OBJECTIVE
Take the lines from the head of the listing through the one bearing "col = sc.collection" and copy them exactly, leaving every picture out.

SUPPLIED INFORMATION
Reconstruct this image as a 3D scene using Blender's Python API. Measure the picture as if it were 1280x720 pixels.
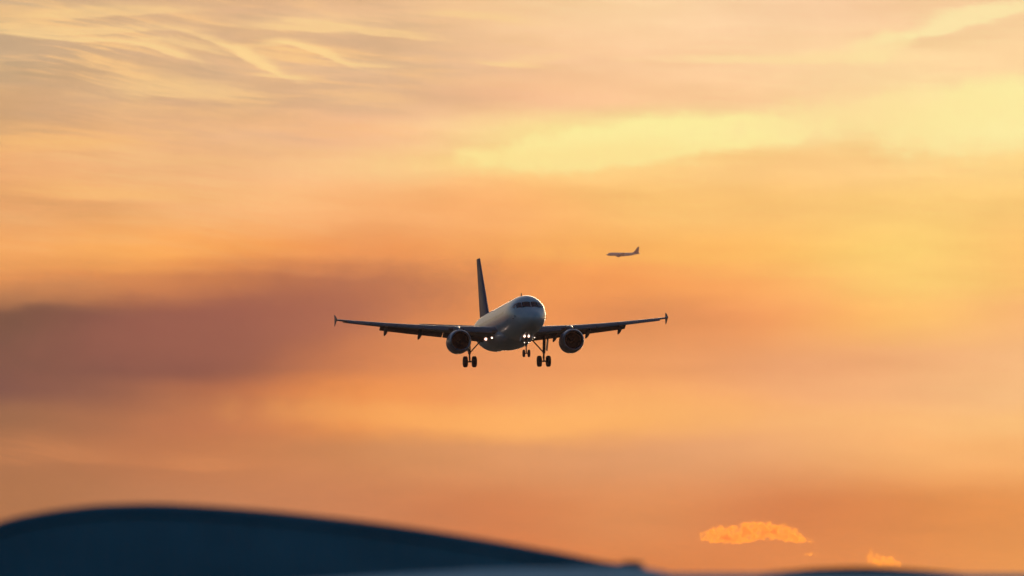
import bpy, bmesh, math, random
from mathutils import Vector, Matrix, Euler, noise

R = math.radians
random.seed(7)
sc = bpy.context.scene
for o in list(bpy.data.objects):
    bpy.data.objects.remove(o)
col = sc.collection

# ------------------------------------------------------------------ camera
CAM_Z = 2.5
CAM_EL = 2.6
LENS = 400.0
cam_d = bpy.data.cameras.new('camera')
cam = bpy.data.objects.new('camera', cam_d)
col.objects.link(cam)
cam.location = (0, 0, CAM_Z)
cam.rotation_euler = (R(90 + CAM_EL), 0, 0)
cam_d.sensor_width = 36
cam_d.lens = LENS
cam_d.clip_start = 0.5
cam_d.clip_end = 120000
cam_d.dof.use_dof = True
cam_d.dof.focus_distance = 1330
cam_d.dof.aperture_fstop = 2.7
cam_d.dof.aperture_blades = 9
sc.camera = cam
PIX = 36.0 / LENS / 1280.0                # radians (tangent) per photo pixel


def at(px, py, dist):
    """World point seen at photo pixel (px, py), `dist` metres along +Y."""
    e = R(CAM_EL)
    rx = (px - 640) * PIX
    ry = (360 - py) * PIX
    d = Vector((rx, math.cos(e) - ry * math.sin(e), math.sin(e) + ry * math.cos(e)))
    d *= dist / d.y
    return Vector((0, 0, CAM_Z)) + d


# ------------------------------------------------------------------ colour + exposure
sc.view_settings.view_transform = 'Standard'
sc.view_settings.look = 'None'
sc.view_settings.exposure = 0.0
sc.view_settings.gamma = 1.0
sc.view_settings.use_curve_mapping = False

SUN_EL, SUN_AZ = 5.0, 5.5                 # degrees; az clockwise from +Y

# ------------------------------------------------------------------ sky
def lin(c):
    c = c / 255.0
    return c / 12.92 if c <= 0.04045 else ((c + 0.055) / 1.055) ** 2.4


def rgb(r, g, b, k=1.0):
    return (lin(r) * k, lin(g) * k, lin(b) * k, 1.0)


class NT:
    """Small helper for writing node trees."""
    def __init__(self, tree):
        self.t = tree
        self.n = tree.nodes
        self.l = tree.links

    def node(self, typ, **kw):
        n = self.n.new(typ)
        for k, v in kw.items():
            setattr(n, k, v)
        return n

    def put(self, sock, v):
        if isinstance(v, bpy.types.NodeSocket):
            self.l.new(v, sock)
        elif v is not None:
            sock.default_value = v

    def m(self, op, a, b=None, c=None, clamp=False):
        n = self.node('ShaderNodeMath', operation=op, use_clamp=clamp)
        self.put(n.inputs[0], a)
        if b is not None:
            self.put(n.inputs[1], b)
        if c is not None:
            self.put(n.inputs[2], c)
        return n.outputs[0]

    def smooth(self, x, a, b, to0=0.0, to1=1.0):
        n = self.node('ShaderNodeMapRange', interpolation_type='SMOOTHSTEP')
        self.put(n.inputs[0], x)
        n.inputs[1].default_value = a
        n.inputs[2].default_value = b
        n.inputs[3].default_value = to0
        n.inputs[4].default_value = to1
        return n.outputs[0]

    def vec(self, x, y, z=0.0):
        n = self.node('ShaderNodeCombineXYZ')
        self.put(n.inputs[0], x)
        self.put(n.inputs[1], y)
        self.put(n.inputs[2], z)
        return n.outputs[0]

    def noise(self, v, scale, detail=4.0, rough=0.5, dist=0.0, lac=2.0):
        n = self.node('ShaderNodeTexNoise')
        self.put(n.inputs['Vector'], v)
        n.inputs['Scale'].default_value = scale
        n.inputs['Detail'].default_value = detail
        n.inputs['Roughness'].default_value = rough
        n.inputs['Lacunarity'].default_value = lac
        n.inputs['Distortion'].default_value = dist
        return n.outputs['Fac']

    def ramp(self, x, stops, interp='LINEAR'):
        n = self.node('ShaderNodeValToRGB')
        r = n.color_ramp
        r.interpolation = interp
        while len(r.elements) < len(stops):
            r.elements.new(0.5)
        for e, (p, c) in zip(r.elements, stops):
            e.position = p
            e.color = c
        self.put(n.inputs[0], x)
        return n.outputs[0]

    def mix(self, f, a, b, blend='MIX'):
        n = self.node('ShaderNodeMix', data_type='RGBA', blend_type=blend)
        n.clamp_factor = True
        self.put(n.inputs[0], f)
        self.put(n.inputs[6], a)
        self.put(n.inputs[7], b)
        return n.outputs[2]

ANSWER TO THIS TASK
Reconstruct this image as a 3D scene using Blender's Python API. Measure the picture as if it were 1280x720 pixels.
import bpy, bmesh, math, random
from mathutils import Vector, Matrix, Euler, noise

R = math.radians
random.seed(7)
sc = bpy.context.scene
for o in list(bpy.data.objects):
    bpy.data.objects.remove(o)
col = sc.collection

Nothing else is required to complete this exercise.